Sweet'n'Sour: pH
May 18, 2014 | 1103 views | 0 0 comments | 7 7 recommendations | email to a friend | print
REMEMBER high school graduation when you swore you’d never revisit chemistry topics like pH? Then you grew up and fell in love with bodacious blueberries and awesome azaleas. The plants got “sick;” their leaves turned yellow. Your cabbages grew just dandy, but they tasted bitter. You couldn’t get spinach seeds to germinate. Welcome to The Eat Crow Club where backyard gardeners learn about “sweet” (alkali) and “sour” (acid) soils, the topic of pH.

In a nutshell “pH” (potential for hydrogen) stands for the concentration and activity of the element hydrogen in the various moist components of your garden soil. For example the H in H2O means two hydrogen atoms attached to one oxygen atom, they form water. Water combines with soil carbon to form sugars, and plants have a sweet tooth!

“Sour” soils with little accessible hydrogen have a low pH number; they are acidic—like vinegar. “Sweet” soils with lots of available hydrogen have a high pH number; they are salty—like seawater.

Plants concoct custom made sugars to feed themselves so ingredients in the soil are important to their health. Hydrogen is volatile stuff; it easily combines with other chemicals to feed or starve plants.

PEAT MOSS you buy in rectangular blocks at garden suppliers is, as far as azaleas and blueberries are concerned, vinaigrette dressing-—high acid, little available hydrogen, but you will like the taste of your cabbages better if they’ve had a serving of low acid, salty lawn lime or fireplace ashes instead.

Between these extremes most garden vegetables prefer neutral soil with middle-of-the-road pH.

The rule of thumb in The Eat Crow Club is that soils in moist climates—regardless of their sand or clay structure—tend to be vinegar, and soils in dry climates tend to be seawater.

DIFFERENT parts of the average suburban garden can have different pH measurements, just like they can have different structures.
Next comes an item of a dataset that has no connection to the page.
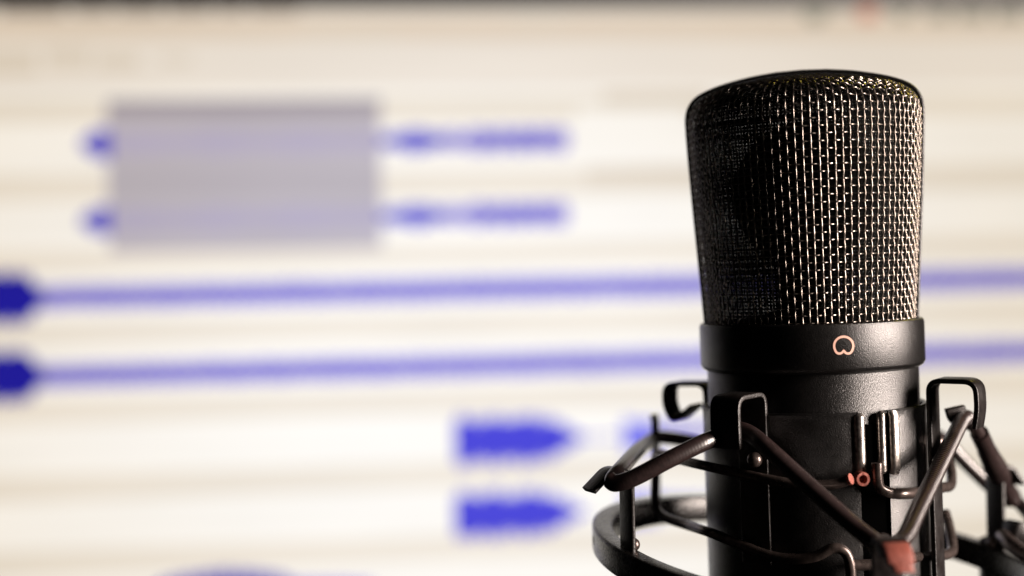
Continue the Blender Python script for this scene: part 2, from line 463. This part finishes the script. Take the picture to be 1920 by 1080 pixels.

You may have your soil tested for its average pH then begin the multi-year chore of buying and adding chemicals, OR you can amend the soil toward pH neutrality by adding all the compostable materials you can corral, which also improves its structure and water-holding capacity. Most gardeners I know tend to do a combination of the two practices.

Over time, plants consume whatever you give them to eat, so the soil is always thinning and reverting to its original condition, and what they didn’t tell you in high school chemistry class—or maybe you were not listening—is that pH is ever with us.